Intel Burst and Active Power Management

Intel Burst Technology

Previous generations of Atom cores used boost technology but only exposed additional P-states to the CPU based on available thermal headroom.  With Silvermont the x86 cores run at burst frequencies managed by hardware measuring thermal, electrical and power delivery constraints.  The SoC is able to share power between the CPU cores and graphics or other included units. 

The burst operating points can be adjusted dynamically based on thermal properties of the device (larger heatsinks, etc.) but there is very little overlap between what Silvermont is doing and what the Core series algorithms are doing with Turbo Boost. 

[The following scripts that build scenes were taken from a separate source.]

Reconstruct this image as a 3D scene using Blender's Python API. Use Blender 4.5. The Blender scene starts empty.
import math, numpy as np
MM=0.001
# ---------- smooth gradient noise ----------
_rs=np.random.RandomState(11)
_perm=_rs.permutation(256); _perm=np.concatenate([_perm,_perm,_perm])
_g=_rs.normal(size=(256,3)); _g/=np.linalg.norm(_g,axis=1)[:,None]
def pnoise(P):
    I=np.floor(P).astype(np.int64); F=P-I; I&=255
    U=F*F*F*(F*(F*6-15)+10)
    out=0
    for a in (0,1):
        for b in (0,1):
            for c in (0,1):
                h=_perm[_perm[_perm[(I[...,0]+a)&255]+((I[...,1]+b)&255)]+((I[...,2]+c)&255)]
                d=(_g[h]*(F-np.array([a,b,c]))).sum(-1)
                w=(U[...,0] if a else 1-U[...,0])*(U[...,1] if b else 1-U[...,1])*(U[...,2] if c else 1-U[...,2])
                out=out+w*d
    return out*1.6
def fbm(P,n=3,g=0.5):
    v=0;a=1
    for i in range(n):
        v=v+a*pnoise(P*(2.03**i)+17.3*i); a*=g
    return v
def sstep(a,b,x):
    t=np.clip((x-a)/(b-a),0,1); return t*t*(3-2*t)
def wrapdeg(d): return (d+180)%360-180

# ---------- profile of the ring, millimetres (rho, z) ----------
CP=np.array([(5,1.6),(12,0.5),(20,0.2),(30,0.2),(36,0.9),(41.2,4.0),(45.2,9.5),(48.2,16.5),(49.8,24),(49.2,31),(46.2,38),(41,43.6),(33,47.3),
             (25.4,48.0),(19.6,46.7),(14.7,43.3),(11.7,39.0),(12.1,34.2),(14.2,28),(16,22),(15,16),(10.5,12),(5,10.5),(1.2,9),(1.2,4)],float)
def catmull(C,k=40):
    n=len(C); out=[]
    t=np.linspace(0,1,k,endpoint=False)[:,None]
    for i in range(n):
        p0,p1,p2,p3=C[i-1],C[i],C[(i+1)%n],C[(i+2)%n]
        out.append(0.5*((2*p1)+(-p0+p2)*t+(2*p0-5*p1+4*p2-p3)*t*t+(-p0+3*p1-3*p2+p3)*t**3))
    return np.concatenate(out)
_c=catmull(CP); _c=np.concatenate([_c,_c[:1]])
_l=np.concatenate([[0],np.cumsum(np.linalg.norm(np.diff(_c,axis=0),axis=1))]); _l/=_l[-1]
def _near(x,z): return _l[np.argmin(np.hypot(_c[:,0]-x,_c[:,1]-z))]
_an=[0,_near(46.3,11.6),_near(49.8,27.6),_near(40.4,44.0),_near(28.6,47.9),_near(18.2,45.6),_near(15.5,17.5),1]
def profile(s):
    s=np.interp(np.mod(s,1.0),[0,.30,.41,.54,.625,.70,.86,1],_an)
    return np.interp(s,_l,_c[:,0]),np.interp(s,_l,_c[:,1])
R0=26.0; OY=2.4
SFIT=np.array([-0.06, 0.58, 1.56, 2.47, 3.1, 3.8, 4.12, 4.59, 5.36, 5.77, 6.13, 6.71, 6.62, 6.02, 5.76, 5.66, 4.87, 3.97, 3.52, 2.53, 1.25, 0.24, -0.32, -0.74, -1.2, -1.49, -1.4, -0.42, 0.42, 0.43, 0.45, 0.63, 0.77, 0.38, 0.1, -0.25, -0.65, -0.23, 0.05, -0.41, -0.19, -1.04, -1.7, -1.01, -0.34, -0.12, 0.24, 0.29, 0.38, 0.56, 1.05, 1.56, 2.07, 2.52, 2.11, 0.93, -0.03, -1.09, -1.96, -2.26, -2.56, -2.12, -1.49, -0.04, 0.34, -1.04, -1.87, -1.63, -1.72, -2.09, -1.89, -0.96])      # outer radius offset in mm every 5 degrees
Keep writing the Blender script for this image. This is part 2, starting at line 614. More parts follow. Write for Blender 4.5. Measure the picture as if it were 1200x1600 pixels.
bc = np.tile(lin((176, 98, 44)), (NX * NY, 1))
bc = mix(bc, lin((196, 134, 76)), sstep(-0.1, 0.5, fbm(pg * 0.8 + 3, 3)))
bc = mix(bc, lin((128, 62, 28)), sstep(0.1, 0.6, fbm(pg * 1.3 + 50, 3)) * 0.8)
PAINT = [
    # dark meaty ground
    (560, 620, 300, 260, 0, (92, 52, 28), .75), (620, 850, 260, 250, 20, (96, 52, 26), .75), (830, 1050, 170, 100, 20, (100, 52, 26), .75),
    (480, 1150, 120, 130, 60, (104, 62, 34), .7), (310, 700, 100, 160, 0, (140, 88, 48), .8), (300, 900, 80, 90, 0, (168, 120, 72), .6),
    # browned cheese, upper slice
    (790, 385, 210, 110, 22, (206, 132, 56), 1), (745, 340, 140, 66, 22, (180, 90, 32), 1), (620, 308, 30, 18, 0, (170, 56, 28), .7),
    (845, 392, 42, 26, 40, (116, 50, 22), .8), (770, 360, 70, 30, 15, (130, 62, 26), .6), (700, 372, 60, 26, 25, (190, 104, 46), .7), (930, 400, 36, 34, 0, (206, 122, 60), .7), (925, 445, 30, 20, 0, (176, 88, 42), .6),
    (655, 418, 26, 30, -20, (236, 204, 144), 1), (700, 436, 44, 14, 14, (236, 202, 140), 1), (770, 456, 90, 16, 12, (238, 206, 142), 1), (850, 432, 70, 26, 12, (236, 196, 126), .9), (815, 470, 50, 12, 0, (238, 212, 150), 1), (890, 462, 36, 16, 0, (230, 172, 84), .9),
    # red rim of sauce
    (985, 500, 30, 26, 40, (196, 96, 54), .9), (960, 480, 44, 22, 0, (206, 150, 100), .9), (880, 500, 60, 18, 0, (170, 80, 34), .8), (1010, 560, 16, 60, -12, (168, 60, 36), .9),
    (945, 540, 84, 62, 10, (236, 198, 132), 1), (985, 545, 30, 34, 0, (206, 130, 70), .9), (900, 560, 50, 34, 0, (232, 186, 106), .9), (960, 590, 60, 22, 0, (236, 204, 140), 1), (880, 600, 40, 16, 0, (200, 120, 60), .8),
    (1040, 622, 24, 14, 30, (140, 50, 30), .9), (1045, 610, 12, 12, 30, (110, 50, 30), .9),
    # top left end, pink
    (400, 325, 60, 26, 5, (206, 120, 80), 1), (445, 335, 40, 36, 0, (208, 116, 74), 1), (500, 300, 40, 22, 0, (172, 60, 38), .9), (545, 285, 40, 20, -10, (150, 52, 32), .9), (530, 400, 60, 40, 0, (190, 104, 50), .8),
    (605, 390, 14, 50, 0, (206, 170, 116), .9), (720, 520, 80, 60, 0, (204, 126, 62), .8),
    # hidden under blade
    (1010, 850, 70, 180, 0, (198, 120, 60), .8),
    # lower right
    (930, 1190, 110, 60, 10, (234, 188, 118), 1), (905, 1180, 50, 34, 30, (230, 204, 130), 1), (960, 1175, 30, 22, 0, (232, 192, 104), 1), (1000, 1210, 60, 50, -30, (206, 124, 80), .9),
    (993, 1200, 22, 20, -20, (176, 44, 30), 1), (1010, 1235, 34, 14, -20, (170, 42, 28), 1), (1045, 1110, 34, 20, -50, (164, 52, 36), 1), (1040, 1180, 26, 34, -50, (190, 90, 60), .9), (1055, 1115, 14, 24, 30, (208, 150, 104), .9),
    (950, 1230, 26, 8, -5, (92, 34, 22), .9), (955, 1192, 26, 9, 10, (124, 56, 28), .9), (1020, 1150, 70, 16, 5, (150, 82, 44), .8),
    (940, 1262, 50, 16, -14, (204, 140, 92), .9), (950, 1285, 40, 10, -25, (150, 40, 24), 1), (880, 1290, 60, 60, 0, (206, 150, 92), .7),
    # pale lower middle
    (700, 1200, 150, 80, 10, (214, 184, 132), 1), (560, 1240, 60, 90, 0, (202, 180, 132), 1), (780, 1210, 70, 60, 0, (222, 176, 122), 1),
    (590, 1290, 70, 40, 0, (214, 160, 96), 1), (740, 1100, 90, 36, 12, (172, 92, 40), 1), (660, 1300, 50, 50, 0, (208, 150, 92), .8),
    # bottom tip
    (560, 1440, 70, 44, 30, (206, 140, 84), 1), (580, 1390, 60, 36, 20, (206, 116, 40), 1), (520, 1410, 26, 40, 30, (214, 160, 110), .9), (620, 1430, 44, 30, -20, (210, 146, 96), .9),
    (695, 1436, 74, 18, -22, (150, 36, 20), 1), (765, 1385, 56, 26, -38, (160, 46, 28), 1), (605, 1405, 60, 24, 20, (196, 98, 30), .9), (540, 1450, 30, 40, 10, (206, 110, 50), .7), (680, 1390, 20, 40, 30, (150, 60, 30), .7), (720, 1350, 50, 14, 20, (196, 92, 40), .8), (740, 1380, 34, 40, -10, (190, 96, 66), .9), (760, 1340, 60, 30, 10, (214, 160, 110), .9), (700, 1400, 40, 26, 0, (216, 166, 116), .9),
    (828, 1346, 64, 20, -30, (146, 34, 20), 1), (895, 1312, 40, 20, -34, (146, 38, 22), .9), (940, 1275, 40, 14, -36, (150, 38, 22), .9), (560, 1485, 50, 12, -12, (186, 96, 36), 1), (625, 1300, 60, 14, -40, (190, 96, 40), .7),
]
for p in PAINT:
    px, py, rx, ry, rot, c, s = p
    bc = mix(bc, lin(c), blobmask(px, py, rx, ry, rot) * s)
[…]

These diagrams illustrate the capabilities of bursting and it is really this technology that allows Intel to compete with ARMs big.LITTLE designs with a single core design that scales power envelopes and frequency levels smoothly.  Part of our testing of Bay Trail and the new Atom Z3000 series SoCs is to find out how often they are meeting their top frequencies and where they fall to after extended use. 

 

Active Power Management

Intel provided some thermal imaging of Bay Trail to demonstrate the capability for these SoCs to dynamically power down when not being utilized.  Obviously for mobile designs this is the real key for extending battery life of tablets and smartphones without sacrificing peak performance.

The top image shows a near fully utilized quad-core Atom Z3000 part with the red areas as the “hot spots”.  The second image shows both modules (all four x86 cores) in a sleep state while the final image shows a fully gated SoC at its lowest power state.